Write out the material exactly, leaving every picture behind.

Dataset extract:
--- BEGIN ---

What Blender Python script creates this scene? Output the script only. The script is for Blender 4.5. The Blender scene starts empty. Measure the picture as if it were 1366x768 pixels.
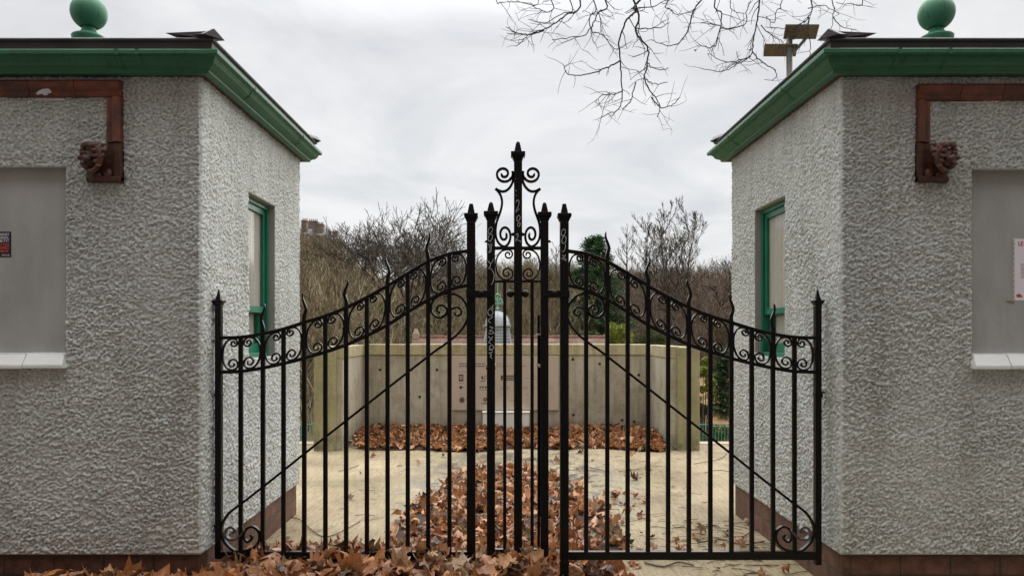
import bpy, math, random
import numpy as np
from mathutils import Vector, noise as mnoise

random.seed(7)
rng = np.random.default_rng(11)
R = math.radians
scene = bpy.context.scene
col = scene.collection

# ------------------------------------------------------------------ camera facts
F, CX, HY, EYE = 1000.0, 674.0, 444.0, 1.6      # focal (px), principal x, horizon y, eye height

def at(px, py, Y):
    return Vector(((px - CX) / F * Y, Y, EYE + (HY - py) / F * Y))

# ------------------------------------------------------------------ mesh helpers
class MB:
    def __init__(self):
        self.v = []; self.f = []; self.n = 0; self.mi = []
    def add(self, verts, faces, mi=0):
        b = self.n
        self.v.extend([tuple(p) for p in verts]); self.n += len(verts)
        self.f.extend([tuple(i + b for i in f) for f in faces])
        self.mi.extend([mi] * len(faces))
    def box(self, x0, x1, y0, y1, z0, z1, mi=0):
        if x0 > x1: x0, x1 = x1, x0
        if y0 > y1: y0, y1 = y1, y0
        if z0 > z1: z0, z1 = z1, z0
        self.add([(x0,y0,z0),(x1,y0,z0),(x1,y1,z0),(x0,y1,z0),(x0,y0,z1),(x1,y0,z1),(x1,y1,z1),(x0,y1,z1)],
                 [(0,3,2,1),(4,5,6,7),(0,1,5,4),(1,2,6,5),(2,3,7,6),(3,0,4,7)], mi)
    def frustum(self, cx, cy, z0, z1, a0, b0, a1, b1, mi=0):
        v = []
        for z, a, b in ((z0, a0, b0), (z1, a1, b1)):
            v += [(cx-a,cy-b,z),(cx+a,cy-b,z),(cx+a,cy+b,z),(cx-a,cy+b,z)]
        self.add(v, [(0,3,2,1),(4,5,6,7),(0,1,5,4),(1,2,6,5),(2,3,7,6),(3,0,4,7)], mi)
    def tube(self, pts, rad, n=6, cap=True, mi=0):
        pts = [Vector(p) for p in pts]
        if not hasattr(rad, '__len__'): rad = [rad] * len(pts)
        up = None; vs = []; fs = []
        for i, p in enumerate(pts):
            if i == 0: t = pts[1] - pts[0]
            elif i == len(pts) - 1: t = pts[-1] - pts[-2]
            else: t = pts[i+1] - pts[i-1]
            if t.length < 1e-9: t = Vector((0,0,1))
            t.normalize()
            if up is None:
                up = Vector((0,1,0)) if abs(t.y) < .9 else Vector((1,0,0))
            s = t.cross(up)
            if s.length < 1e-6: s = t.cross(Vector((1,0,0)))
            s.normalize(); up = s.cross(t).normalized()
            for k in range(n):
                a = 2*math.pi*k/n
                vs.append(p + s*(math.cos(a)*rad[i]) + up*(math.sin(a)*rad[i]))
        for i in range(len(pts)-1):
            for k in range(n):
                a = i*n+k; b = i*n+(k+1) % n
                fs.append((a, b, b+n, a+n))
        if cap:
            fs.append(tuple(range(n-1, -1, -1)))
            fs.append(tuple(range((len(pts)-1)*n, len(pts)*n)))
        self.add(vs, fs, mi)
    def strip(self, pts, y, th, dp, mi=0, taper=None):
        """flat iron bar swept along a curve in the plane y; pts are (x, z); th across, dp deep"""
        P = [Vector((p[0], 0, p[1])) for p in pts]
        n = len(P); vs = []; fs = []
        for i in range(n):
            t = (P[min(i+1, n-1)] - P[max(i-1, 0)])
            if t.length < 1e-9: t = Vector((1,0,0))
            t.normalize()
            nn = Vector((-t.z, 0, t.x))
            w = (taper[i] if taper else th) / 2
            for sx, sy in ((-1,-1),(1,-1),(1,1),(-1,1)):
                q = P[i] + nn * (w*sx)
                vs.append((q.x, y + sy*dp/2, q.z))
        for i in range(n-1):
            for k in range(4):
                a = i*4+k; b = i*4+(k+1) % 4
                fs.append((a, a+4, b+4, b))
        fs.append((0,1,2,3)); fs.append(((n-1)*4+3,(n-1)*4+2,(n-1)*4+1,(n-1)*4))
        self.add(vs, fs, mi)
    def lathe(self, cx, cy, prof, n=32, mi=0):
        vs = []; fs = []
        for r, z in prof:
            for k in range(n):
                a = 2*math.pi*k/n
                vs.append((cx + r*math.cos(a), cy + r*math.sin(a), z))
        for i in range(len(prof)-1):
            for k in range(n):
                a = i*n+k; b = i*n+(k+1) % n
                fs.append((a, b, b+n, a+n))
        fs.append(tuple(range(n-1,-1,-1))); fs.append(tuple(range((len(prof)-1)*n, len(prof)*n)))
        self.add(vs, fs, mi)
    def ball(self, c, r, n=12, m=8, mi=0, sc=(1,1,1)):
        prof = []
        vs = []; fs = []
        for j in range(m+1):
            t = math.pi*j/m
            for k in range(n):
                a = 2*math.pi*k/n
                vs.append((c[0]+r*sc[0]*math.sin(t)*math.cos(a), c[1]+r*sc[1]*math.sin(t)*math.sin(a), c[2]+r*sc[2]*math.cos(t)))
        for j in range(m):
            for k in range(n):
                a = j*n+k; b = j*n+(k+1) % n
                fs.append((a, a+n, b+n, b))
        self.add(vs, fs, mi)
    def build(self, name, mat, parent=None, smooth=False, bevel=0, loc=(0,0,0)):
        me = bpy.data.meshes.new(name)
        v = self.v
        if loc != (0,0,0): v = [(a-loc[0], b-loc[1], c-loc[2]) for a, b, c in v]
        me.from_pydata(v, [], self.f)
        mats = mat if isinstance(mat, (list, tuple)) else [mat]
        for m in mats: me.materials.append(m)
        if len(mats) > 1: me.polygons.foreach_set('material_index', self.mi)
        return finish(me, name, parent, smooth, bevel, loc)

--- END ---

Finished exercise:
What Blender Python script creates this scene? Output the script only. The script is for Blender 4.5. The Blender scene starts empty. Measure the picture as if it were 1366x768 pixels.
import bpy, math, random
import numpy as np
from mathutils import Vector, noise as mnoise

random.seed(7)
rng = np.random.default_rng(11)
R = math.radians
scene = bpy.context.scene
col = scene.collection

# ------------------------------------------------------------------ camera facts
F, CX, HY, EYE = 1000.0, 674.0, 444.0, 1.6      # focal (px), principal x, horizon y, eye height

def at(px, py, Y):
    return Vector(((px - CX) / F * Y, Y, EYE + (HY - py) / F * Y))

# ------------------------------------------------------------------ mesh helpers
class MB:
    def __init__(self):
        self.v = []; self.f = []; self.n = 0; self.mi = []
    def add(self, verts, faces, mi=0):
        b = self.n
        self.v.extend([tuple(p) for p in verts]); self.n += len(verts)
        self.f.extend([tuple(i + b for i in f) for f in faces])
        self.mi.extend([mi] * len(faces))
    def box(self, x0, x1, y0, y1, z0, z1, mi=0):
        if x0 > x1: x0, x1 = x1, x0
        if y0 > y1: y0, y1 = y1, y0
        if z0 > z1: z0, z1 = z1, z0
        self.add([(x0,y0,z0),(x1,y0,z0),(x1,y1,z0),(x0,y1,z0),(x0,y0,z1),(x1,y0,z1),(x1,y1,z1),(x0,y1,z1)],
                 [(0,3,2,1),(4,5,6,7),(0,1,5,4),(1,2,6,5),(2,3,7,6),(3,0,4,7)], mi)
    def frustum(self, cx, cy, z0, z1, a0, b0, a1, b1, mi=0):
        v = []
        for z, a, b in ((z0, a0, b0), (z1, a1, b1)):
            v += [(cx-a,cy-b,z),(cx+a,cy-b,z),(cx+a,cy+b,z),(cx-a,cy+b,z)]
        self.add(v, [(0,3,2,1),(4,5,6,7),(0,1,5,4),(1,2,6,5),(2,3,7,6),(3,0,4,7)], mi)
    def tube(self, pts, rad, n=6, cap=True, mi=0):
        pts = [Vector(p) for p in pts]
        if not hasattr(rad, '__len__'): rad = [rad] * len(pts)
        up = None; vs = []; fs = []
        for i, p in enumerate(pts):
            if i == 0: t = pts[1] - pts[0]
            elif i == len(pts) - 1: t = pts[-1] - pts[-2]
            else: t = pts[i+1] - pts[i-1]
            if t.length < 1e-9: t = Vector((0,0,1))
            t.normalize()
            if up is None:
                up = Vector((0,1,0)) if abs(t.y) < .9 else Vector((1,0,0))
            s = t.cross(up)
            if s.length < 1e-6: s = t.cross(Vector((1,0,0)))
            s.normalize(); up = s.cross(t).normalized()
            for k in range(n):
                a = 2*math.pi*k/n
                vs.append(p + s*(math.cos(a)*rad[i]) + up*(math.sin(a)*rad[i]))
        for i in range(len(pts)-1):
            for k in range(n):
                a = i*n+k; b = i*n+(k+1) % n
                fs.append((a, b, b+n, a+n))
        if cap:
            fs.append(tuple(range(n-1, -1, -1)))
            fs.append(tuple(range((len(pts)-1)*n, len(pts)*n)))
        self.add(vs, fs, mi)
    def strip(self, pts, y, th, dp, mi=0, taper=None):
        """flat iron bar swept along a curve in the plane y; pts are (x, z); th across, dp deep"""
        P = [Vector((p[0], 0, p[1])) for p in pts]
        n = len(P); vs = []; fs = []
        for i in range(n):
            t = (P[min(i+1, n-1)] - P[max(i-1, 0)])
            if t.length < 1e-9: t = Vector((1,0,0))
            t.normalize()
            nn = Vector((-t.z, 0, t.x))
            w = (taper[i] if taper else th) / 2
            for sx, sy in ((-1,-1),(1,-1),(1,1),(-1,1)):
                q = P[i] + nn * (w*sx)
                vs.append((q.x, y + sy*dp/2, q.z))
        for i in range(n-1):
            for k in range(4):
                a = i*4+k; b = i*4+(k+1) % 4
                fs.append((a, a+4, b+4, b))
        fs.append((0,1,2,3)); fs.append(((n-1)*4+3,(n-1)*4+2,(n-1)*4+1,(n-1)*4))
        self.add(vs, fs, mi)
    def lathe(self, cx, cy, prof, n=32, mi=0):
        vs = []; fs = []
        for r, z in prof:
            for k in range(n):
                a = 2*math.pi*k/n
                vs.append((cx + r*math.cos(a), cy + r*math.sin(a), z))
        for i in range(len(prof)-1):
            for k in range(n):
                a = i*n+k; b = i*n+(k+1) % n
                fs.append((a, b, b+n, a+n))
        fs.append(tuple(range(n-1,-1,-1))); fs.append(tuple(range((len(prof)-1)*n, len(prof)*n)))
        self.add(vs, fs, mi)
    def ball(self, c, r, n=12, m=8, mi=0, sc=(1,1,1)):
        prof = []
        vs = []; fs = []
        for j in range(m+1):
            t = math.pi*j/m
            for k in range(n):
                a = 2*math.pi*k/n
                vs.append((c[0]+r*sc[0]*math.sin(t)*math.cos(a), c[1]+r*sc[1]*math.sin(t)*math.sin(a), c[2]+r*sc[2]*math.cos(t)))
        for j in range(m):
            for k in range(n):
                a = j*n+k; b = j*n+(k+1) % n
                fs.append((a, a+n, b+n, b))
        self.add(vs, fs, mi)
    def build(self, name, mat, parent=None, smooth=False, bevel=0, loc=(0,0,0)):
        me = bpy.data.meshes.new(name)
        v = self.v
        if loc != (0,0,0): v = [(a-loc[0], b-loc[1], c-loc[2]) for a, b, c in v]
        me.from_pydata(v, [], self.f)
        mats = mat if isinstance(mat, (list, tuple)) else [mat]
        for m in mats: me.materials.append(m)
        if len(mats) > 1: me.polygons.foreach_set('material_index', self.mi)
        return finish(me, name, parent, smooth, bevel, loc)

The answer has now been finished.